With the IPL, things are not so clear cut. Football, regardless of whether it's for your national team or your club, is played over 90 minutes. It could even be argued that the best club sides, with their agglomeration of talent and the chance to practise and play together 10 months a year, are superior to any national team. That certainly isn't the case with Twenty20 cricket and the IPL.

Given how the vast majority of players want to be part of the IPL, creating a window for it within the framework of the Future Tours Programme is the only way forward. The league is India's baby, backed by the biggest sponsors in the game, and any national board that takes it on is doomed to failure. Far better instead to listen to what your players want, and bank that 10%.

Talk to the likes of Sangakkara and Daniel Vettori and they will tell you that this isn't about club or country. It's about players finally being able to take home money commensurate with their ability. When you can make as much from six weeks of IPL as you would from a few years of playing for the national side, why would you not throw your cap into the ring? And if your team owners look after you better than your board does, why would you not be loyal to them? Why should Gayle not, like you and me, honour those who honour him and disdain those who despise him, to quote the Bible?

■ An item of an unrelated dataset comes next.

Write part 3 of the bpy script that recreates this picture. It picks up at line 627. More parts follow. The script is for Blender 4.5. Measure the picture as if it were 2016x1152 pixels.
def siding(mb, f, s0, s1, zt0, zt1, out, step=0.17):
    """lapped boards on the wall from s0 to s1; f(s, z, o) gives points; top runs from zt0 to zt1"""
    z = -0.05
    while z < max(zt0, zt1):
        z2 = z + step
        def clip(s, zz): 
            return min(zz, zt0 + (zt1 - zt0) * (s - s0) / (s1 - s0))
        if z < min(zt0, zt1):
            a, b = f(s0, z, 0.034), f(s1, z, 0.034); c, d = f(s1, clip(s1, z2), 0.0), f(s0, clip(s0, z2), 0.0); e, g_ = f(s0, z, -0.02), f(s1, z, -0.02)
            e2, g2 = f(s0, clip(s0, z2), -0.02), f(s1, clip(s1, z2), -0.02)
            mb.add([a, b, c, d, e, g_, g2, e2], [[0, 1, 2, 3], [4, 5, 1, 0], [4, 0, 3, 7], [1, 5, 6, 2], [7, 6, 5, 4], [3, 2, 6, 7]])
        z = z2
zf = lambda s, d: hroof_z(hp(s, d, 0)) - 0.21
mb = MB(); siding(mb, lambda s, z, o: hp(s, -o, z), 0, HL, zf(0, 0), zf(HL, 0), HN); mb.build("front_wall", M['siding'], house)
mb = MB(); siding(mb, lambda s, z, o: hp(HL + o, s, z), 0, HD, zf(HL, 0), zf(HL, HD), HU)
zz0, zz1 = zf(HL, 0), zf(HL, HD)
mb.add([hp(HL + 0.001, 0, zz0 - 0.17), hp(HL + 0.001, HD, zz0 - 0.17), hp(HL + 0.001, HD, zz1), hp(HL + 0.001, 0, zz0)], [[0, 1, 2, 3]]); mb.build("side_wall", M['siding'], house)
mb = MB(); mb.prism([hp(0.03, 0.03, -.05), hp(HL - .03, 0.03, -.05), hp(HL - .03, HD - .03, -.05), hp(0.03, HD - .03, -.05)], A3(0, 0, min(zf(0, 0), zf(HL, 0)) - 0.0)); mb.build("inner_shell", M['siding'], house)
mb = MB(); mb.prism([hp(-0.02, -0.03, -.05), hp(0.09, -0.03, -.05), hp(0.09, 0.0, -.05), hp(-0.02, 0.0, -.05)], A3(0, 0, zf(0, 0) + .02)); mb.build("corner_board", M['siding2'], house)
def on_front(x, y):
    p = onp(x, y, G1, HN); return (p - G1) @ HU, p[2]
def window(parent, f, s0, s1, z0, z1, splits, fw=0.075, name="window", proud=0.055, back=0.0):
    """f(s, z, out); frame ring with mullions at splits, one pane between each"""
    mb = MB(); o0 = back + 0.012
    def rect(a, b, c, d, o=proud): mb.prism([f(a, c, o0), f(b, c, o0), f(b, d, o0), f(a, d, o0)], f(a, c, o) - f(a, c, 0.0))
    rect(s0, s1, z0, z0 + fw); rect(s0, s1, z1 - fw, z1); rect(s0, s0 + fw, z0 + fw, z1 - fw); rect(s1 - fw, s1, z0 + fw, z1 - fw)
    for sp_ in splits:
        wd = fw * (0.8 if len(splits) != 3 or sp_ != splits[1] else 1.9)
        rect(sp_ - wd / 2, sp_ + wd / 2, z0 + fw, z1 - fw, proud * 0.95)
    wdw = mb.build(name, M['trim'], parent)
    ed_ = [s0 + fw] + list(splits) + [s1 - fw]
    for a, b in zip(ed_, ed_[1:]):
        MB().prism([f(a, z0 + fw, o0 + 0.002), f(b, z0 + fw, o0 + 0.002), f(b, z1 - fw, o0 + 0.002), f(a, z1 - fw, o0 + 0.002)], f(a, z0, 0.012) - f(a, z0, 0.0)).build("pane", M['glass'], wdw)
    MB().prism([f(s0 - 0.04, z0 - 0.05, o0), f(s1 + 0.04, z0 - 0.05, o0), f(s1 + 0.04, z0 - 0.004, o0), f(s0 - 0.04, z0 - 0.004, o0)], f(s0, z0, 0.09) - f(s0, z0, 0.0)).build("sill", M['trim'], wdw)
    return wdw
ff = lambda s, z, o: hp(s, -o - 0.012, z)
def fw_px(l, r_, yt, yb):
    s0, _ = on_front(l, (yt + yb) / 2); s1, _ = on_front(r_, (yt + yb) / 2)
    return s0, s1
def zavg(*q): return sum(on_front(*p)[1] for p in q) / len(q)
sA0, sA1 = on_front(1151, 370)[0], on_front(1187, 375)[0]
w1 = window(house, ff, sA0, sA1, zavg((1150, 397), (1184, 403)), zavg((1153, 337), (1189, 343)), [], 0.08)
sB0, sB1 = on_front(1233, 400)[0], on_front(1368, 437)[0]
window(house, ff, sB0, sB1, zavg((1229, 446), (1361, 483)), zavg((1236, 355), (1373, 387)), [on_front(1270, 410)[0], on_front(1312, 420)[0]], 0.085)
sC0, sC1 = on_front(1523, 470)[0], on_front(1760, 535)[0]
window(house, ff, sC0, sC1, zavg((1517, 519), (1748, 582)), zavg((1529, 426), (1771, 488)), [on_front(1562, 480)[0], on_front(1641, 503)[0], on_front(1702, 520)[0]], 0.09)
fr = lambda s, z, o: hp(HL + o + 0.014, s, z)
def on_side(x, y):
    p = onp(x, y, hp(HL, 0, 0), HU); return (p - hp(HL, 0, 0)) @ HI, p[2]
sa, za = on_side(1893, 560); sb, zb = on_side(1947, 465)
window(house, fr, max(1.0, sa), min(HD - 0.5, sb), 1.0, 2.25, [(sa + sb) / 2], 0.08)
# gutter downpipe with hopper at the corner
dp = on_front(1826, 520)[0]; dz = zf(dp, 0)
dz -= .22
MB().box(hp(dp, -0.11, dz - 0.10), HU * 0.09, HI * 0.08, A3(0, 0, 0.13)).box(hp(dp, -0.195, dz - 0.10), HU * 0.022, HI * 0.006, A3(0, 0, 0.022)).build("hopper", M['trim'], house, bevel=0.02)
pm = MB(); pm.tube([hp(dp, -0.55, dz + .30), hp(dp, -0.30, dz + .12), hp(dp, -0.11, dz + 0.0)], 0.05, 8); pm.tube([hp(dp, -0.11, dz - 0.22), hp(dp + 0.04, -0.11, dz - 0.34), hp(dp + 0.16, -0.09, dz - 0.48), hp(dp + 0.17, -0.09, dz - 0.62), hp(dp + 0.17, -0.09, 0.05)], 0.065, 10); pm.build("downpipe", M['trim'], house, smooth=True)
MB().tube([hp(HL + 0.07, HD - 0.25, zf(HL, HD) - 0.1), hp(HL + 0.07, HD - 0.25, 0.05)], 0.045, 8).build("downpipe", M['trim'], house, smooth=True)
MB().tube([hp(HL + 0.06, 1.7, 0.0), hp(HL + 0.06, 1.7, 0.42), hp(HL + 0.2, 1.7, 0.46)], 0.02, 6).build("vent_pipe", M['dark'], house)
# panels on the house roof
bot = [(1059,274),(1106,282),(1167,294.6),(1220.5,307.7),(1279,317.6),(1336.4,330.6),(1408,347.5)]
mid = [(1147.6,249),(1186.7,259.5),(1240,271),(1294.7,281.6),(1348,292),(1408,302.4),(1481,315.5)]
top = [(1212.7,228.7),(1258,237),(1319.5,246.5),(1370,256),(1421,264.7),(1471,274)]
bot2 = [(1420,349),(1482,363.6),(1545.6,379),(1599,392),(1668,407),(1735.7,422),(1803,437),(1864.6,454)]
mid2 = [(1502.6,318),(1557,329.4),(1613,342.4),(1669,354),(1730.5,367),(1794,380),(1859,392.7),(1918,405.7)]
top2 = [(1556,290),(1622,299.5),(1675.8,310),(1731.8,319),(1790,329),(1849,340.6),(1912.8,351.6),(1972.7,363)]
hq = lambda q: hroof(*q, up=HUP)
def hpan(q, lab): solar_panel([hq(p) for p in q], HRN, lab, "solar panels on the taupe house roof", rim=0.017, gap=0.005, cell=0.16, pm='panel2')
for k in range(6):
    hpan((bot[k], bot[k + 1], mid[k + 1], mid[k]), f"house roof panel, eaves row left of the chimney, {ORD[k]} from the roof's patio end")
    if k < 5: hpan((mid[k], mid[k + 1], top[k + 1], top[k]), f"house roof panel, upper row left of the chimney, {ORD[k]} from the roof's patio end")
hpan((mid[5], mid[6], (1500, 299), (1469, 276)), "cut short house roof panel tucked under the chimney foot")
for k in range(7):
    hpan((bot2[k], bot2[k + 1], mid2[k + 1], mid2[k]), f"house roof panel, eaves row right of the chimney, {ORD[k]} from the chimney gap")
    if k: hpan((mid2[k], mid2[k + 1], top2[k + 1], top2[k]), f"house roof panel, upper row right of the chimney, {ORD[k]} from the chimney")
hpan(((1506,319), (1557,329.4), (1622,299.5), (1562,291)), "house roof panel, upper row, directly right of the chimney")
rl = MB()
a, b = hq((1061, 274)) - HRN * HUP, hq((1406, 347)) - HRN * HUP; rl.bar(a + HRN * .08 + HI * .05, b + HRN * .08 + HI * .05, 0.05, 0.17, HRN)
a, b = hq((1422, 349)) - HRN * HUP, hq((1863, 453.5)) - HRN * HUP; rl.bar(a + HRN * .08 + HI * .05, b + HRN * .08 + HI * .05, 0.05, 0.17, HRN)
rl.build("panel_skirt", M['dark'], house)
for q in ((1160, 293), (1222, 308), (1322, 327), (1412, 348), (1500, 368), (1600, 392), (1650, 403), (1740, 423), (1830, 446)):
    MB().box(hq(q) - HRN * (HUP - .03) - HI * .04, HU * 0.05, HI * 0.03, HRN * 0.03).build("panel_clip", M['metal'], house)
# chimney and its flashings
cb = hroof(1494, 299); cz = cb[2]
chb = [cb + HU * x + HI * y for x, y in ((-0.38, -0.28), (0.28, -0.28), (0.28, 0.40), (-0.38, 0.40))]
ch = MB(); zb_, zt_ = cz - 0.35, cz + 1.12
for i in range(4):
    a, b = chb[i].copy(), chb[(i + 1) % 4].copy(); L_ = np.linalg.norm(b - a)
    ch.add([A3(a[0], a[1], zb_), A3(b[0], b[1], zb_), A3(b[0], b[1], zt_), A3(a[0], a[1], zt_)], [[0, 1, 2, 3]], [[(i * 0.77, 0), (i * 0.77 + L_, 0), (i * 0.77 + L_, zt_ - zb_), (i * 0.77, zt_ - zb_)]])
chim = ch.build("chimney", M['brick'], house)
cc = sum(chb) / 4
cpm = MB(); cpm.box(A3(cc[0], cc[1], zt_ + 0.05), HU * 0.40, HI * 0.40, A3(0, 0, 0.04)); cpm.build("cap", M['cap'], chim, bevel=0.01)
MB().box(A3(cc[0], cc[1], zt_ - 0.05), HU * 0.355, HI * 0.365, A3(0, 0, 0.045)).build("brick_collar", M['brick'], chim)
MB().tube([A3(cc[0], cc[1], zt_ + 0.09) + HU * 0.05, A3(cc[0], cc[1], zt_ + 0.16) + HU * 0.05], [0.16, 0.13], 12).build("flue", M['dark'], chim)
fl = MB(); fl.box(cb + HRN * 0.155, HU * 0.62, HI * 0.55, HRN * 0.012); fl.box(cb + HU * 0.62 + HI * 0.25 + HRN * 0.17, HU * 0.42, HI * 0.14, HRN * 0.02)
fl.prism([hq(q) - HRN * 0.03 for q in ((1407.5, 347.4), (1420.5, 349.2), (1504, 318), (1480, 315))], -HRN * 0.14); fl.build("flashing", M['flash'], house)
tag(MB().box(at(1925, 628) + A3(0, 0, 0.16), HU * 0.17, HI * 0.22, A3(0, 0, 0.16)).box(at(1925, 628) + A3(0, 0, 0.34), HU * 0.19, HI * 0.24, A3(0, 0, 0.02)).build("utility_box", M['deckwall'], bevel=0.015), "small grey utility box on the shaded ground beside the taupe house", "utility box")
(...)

There will always be a group of people who insist that "muddied oafs and flannelled fools" are paid too much. But unlike many administrators, bankers or politicians who rob us blind, most sportsmen leave something tangible behind. Michael Jordan, who helped take athletes' salaries into the stratosphere, once said: "Obstacles don't have to stop you. If you run into a wall, don't turn around and give up. Figure out how to climb it, go through it, or work around it." Malinga, for one, has done that, and instead of grudging him the rewards, we should be happy for a man who'll probably need a walking stick to get around by the time he's 50.